What you will do:
Retype all material exactly. Pictures stay out of the copy.

Available data:
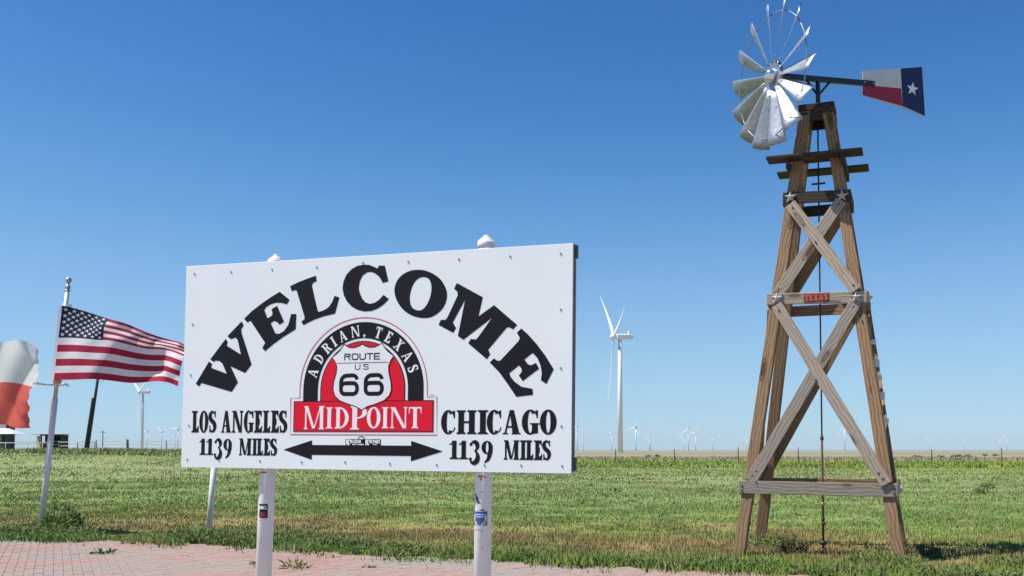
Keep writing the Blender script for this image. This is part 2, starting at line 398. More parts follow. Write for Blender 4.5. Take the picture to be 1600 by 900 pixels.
for i in range(-120, 121):
    for j in range(-120, 121):
        # herringbone: each cell pair holds one brick along and one across
        k = (i - j) % 4
        if k == 0: cx, cy, rot = (i+1)*BW, (j+.5)*BW, 0
        elif k == 3: cx, cy, rot = (i+.5)*BW, (j+1.)*BW, 1
        else: continue
        if k == 3: cy = (j+0.)*BW + BW
        X = -1.5 + cx*ca - cy*sa; Y = 11.0 + cx*sa + cy*ca
        if Y < 9.7 or Y > edge_y(X) - .04 or abs(X) > .56*Y + .6: continue
        bricks.append((X, Y, R(24) + rot*math.pi/2))
def vis(b): return abs(b[0])/b[1] < .51 and b[1] > 10.95
bricks.sort(key=lambda b: (not vis(b), b[1]))
bm = bmesh.new(); tmpl = bme
rl = bm.faces.layers.float.new('rnd')
for q, (x, y, a) in enumerate(bricks):
    z = -.021 + random.uniform(-.003, .003)
    Mx = Matrix.Translation((x, y, z)) @ Matrix.Rotation(a + random.uniform(-.012, .012), 4, 'Z') @ Matrix.Rotation(random.uniform(-.012, .012), 4, 'X') @ Matrix.Rotation(random.uniform(-.008, .008), 4, 'Y')
    if q < 300: put('brick', bme, None, pav, Mx)
    else:
        n0 = len(bm.faces); vs = [bm.verts.new(Mx @ p.co) for p in tmpl.vertices]; rv = random.random()
        for p in tmpl.polygons:
            ff = bm.faces.new([vs[t] for t in p.vertices]); ff[rl] = rv
me = from_bm('paving_bricks', bm); o = put('paving_bricks', me, M['brick'], pav); o['kind'] = 'stuff'

# ------------------------------------------------------------------ grass
def blades(x, y, z, h, wd, lean=.35, seg2=True, rnd=None):
    n = len(x); az = rng.random(n)*2*math.pi; fa = rng.random(n)*2*math.pi
    dx, dy = np.cos(fa)*wd/2, np.sin(fa)*wd/2
    ln = h*lean*rng.random(n)**.7; lx, ly = np.cos(az)*ln, np.sin(az)*ln
    b0 = np.stack([x-dx, y-dy, z], -1); b1 = np.stack([x+dx, y+dy, z], -1)
    m0 = np.stack([x-dx*.75+lx*.3, y-dy*.75+ly*.3, z+h*.55], -1); m1 = np.stack([x+dx*.75+lx*.3, y+dy*.75+ly*.3, z+h*.55], -1)
    t = np.stack([x+lx, y+ly, z+h*np.sqrt(np.clip(1-(ln/h)**2*.5, .2, 1))], -1)
    V = np.stack([b0, b1, m0, m1, t], 1).reshape(-1, 3); k = np.arange(n)*5
    F = np.stack([k, k+1, k+3, k, k+3, k+2, k+2, k+3, k+4], -1).reshape(-1, 3)
    r = rng.random(n) if rnd is None else rnd
    return V, F, np.repeat(r, 3)
def leafs_mesh(name, parts, mat):
    off = 0; Vs = []; Fs = []; Rs = []
    for V, F, r in parts: Vs.append(V); Fs.append(F+off); Rs.append(r); off += len(V)
    V = np.concatenate(Vs).astype(np.float32); F = np.concatenate(Fs).astype(np.int32); r = np.concatenate(Rs).astype(np.float32)
    me = bpy.data.meshes.new(name); me.vertices.add(len(V)); me.vertices.foreach_set('co', V.ravel())
    me.loops.add(F.size); me.loops.foreach_set('vertex_index', F.ravel())
    me.polygons.add(len(F)); me.polygons.foreach_set('loop_start', np.arange(0, F.size, 3, dtype=np.int32)); me.polygons.foreach_set('loop_total', np.full(len(F), 3, np.int32))
    at = me.attributes.new('rnd', 'FLOAT', 'FACE'); at.data.foreach_set('value', r)
    me.update(calc_edges=True); me.materials.append(mat); return me
def scatter(y0, y1, dens, lat=.58):
    n = int(dens*lat*(y1*y1-y0*y0)); y = np.sqrt(rng.random(n)*(y1*y1-y0*y0)+y0*y0); x = (rng.random(n)*2-1)*lat*y
    return x, y
parts = []
# lawn in the near ground, mown short, patchy
def lawn(y0, y1, dens, hb, wb, cl=.9):
    x, y = scatter(y0, y1, dens)
    d = y - edge_y(x); e = edge_dist_np(x, y)
    c = vnoise(x, y, cl, 3)*.6 + vnoise(x, y, .23, 5)*.4
    keep = (d > rng.normal(.0, .07, len(x)) + .42*(vnoise(x, y, .5, 41)-.42)) & (rng.random(len(x)) < np.clip(.25 + 1.5*(c-.25), .12, 1))
    x, y, c, e = x[keep], y[keep], c[keep], e[keep]
    h = hb*(.45+1.1*c)*(.6+.8*rng.random(len(x))); h *= np.where(e < 1.2, 1.15, 1.)
    return blades(x, y, th(x, y)-.02, h, wb*(.6+.8*rng.random(len(x))))
parts.append(lawn(10.3, 17, 1900, .048, .009))
parts.append(lawn(17, 26, 850, .042, .012))
parts.append(lawn(26, 45, 210, .045, .022, 2.2))
parts.append(lawn(45, 80, 40, .06, .045, 4.))
# the ragged lush strip along the paving
x = rng.uniform(-10.5, 7.5, 26000); off = rng.normal(.22, .34, len(x)); y = edge_y(x) + off - .30*(vnoise(x, x*0, .8, 42)-.4)
c = vnoise(x, y, .34, 9); keep = c > .40; x, y, c = x[keep], y[keep], c[keep]
parts.append(blades(x, y, x*0-.02, (.04+.20*(c-.35))*(.5+rng.random(len(x))), .014*(.6+rng.random(len(x))), .8, rnd=rng.random(len(x))*.6))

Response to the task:
Keep writing the Blender script for this image. This is part 2, starting at line 398. More parts follow. Write for Blender 4.5. Take the picture to be 1600 by 900 pixels.
for i in range(-120, 121):
    for j in range(-120, 121):
        # herringbone: each cell pair holds one brick along and one across
        k = (i - j) % 4
        if k == 0: cx, cy, rot = (i+1)*BW, (j+.5)*BW, 0
        elif k == 3: cx, cy, rot = (i+.5)*BW, (j+1.)*BW, 1
        else: continue
        if k == 3: cy = (j+0.)*BW + BW
        X = -1.5 + cx*ca - cy*sa; Y = 11.0 + cx*sa + cy*ca
        if Y < 9.7 or Y > edge_y(X) - .04 or abs(X) > .56*Y + .6: continue
        bricks.append((X, Y, R(24) + rot*math.pi/2))
def vis(b): return abs(b[0])/b[1] < .51 and b[1] > 10.95
bricks.sort(key=lambda b: (not vis(b), b[1]))
bm = bmesh.new(); tmpl = bme
rl = bm.faces.layers.float.new('rnd')
for q, (x, y, a) in enumerate(bricks):
    z = -.021 + random.uniform(-.003, .003)
    Mx = Matrix.Translation((x, y, z)) @ Matrix.Rotation(a + random.uniform(-.012, .012), 4, 'Z') @ Matrix.Rotation(random.uniform(-.012, .012), 4, 'X') @ Matrix.Rotation(random.uniform(-.008, .008), 4, 'Y')
    if q < 300: put('brick', bme, None, pav, Mx)
    else:
        n0 = len(bm.faces); vs = [bm.verts.new(Mx @ p.co) for p in tmpl.vertices]; rv = random.random()
        for p in tmpl.polygons:
            ff = bm.faces.new([vs[t] for t in p.vertices]); ff[rl] = rv
me = from_bm('paving_bricks', bm); o = put('paving_bricks', me, M['brick'], pav); o['kind'] = 'stuff'

# ------------------------------------------------------------------ grass
def blades(x, y, z, h, wd, lean=.35, seg2=True, rnd=None):
    n = len(x); az = rng.random(n)*2*math.pi; fa = rng.random(n)*2*math.pi
    dx, dy = np.cos(fa)*wd/2, np.sin(fa)*wd/2
    ln = h*lean*rng.random(n)**.7; lx, ly = np.cos(az)*ln, np.sin(az)*ln
    b0 = np.stack([x-dx, y-dy, z], -1); b1 = np.stack([x+dx, y+dy, z], -1)
    m0 = np.stack([x-dx*.75+lx*.3, y-dy*.75+ly*.3, z+h*.55], -1); m1 = np.stack([x+dx*.75+lx*.3, y+dy*.75+ly*.3, z+h*.55], -1)
    t = np.stack([x+lx, y+ly, z+h*np.sqrt(np.clip(1-(ln/h)**2*.5, .2, 1))], -1)
    V = np.stack([b0, b1, m0, m1, t], 1).reshape(-1, 3); k = np.arange(n)*5
    F = np.stack([k, k+1, k+3, k, k+3, k+2, k+2, k+3, k+4], -1).reshape(-1, 3)
    r = rng.random(n) if rnd is None else rnd
    return V, F, np.repeat(r, 3)
def leafs_mesh(name, parts, mat):
    off = 0; Vs = []; Fs = []; Rs = []
    for V, F, r in parts: Vs.append(V); Fs.append(F+off); Rs.append(r); off += len(V)
    V = np.concatenate(Vs).astype(np.float32); F = np.concatenate(Fs).astype(np.int32); r = np.concatenate(Rs).astype(np.float32)
    me = bpy.data.meshes.new(name); me.vertices.add(len(V)); me.vertices.foreach_set('co', V.ravel())
    me.loops.add(F.size); me.loops.foreach_set('vertex_index', F.ravel())
    me.polygons.add(len(F)); me.polygons.foreach_set('loop_start', np.arange(0, F.size, 3, dtype=np.int32)); me.polygons.foreach_set('loop_total', np.full(len(F), 3, np.int32))
    at = me.attributes.new('rnd', 'FLOAT', 'FACE'); at.data.foreach_set('value', r)
    me.update(calc_edges=True); me.materials.append(mat); return me
def scatter(y0, y1, dens, lat=.58):
    n = int(dens*lat*(y1*y1-y0*y0)); y = np.sqrt(rng.random(n)*(y1*y1-y0*y0)+y0*y0); x = (rng.random(n)*2-1)*lat*y
    return x, y
parts = []
# lawn in the near ground, mown short, patchy
def lawn(y0, y1, dens, hb, wb, cl=.9):
    x, y = scatter(y0, y1, dens)
    d = y - edge_y(x); e = edge_dist_np(x, y)
    c = vnoise(x, y, cl, 3)*.6 + vnoise(x, y, .23, 5)*.4
    keep = (d > rng.normal(.0, .07, len(x)) + .42*(vnoise(x, y, .5, 41)-.42)) & (rng.random(len(x)) < np.clip(.25 + 1.5*(c-.25), .12, 1))
    x, y, c, e = x[keep], y[keep], c[keep], e[keep]
    h = hb*(.45+1.1*c)*(.6+.8*rng.random(len(x))); h *= np.where(e < 1.2, 1.15, 1.)
    return blades(x, y, th(x, y)-.02, h, wb*(.6+.8*rng.random(len(x))))
parts.append(lawn(10.3, 17, 1900, .048, .009))
parts.append(lawn(17, 26, 850, .042, .012))
parts.append(lawn(26, 45, 210, .045, .022, 2.2))
parts.append(lawn(45, 80, 40, .06, .045, 4.))
# the ragged lush strip along the paving
x = rng.uniform(-10.5, 7.5, 26000); off = rng.normal(.22, .34, len(x)); y = edge_y(x) + off - .30*(vnoise(x, x*0, .8, 42)-.4)
c = vnoise(x, y, .34, 9); keep = c > .40; x, y, c = x[keep], y[keep], c[keep]
parts.append(blades(x, y, x*0-.02, (.04+.20*(c-.35))*(.5+rng.random(len(x))), .014*(.6+rng.random(len(x))), .8, rnd=rng.random(len(x))*.6))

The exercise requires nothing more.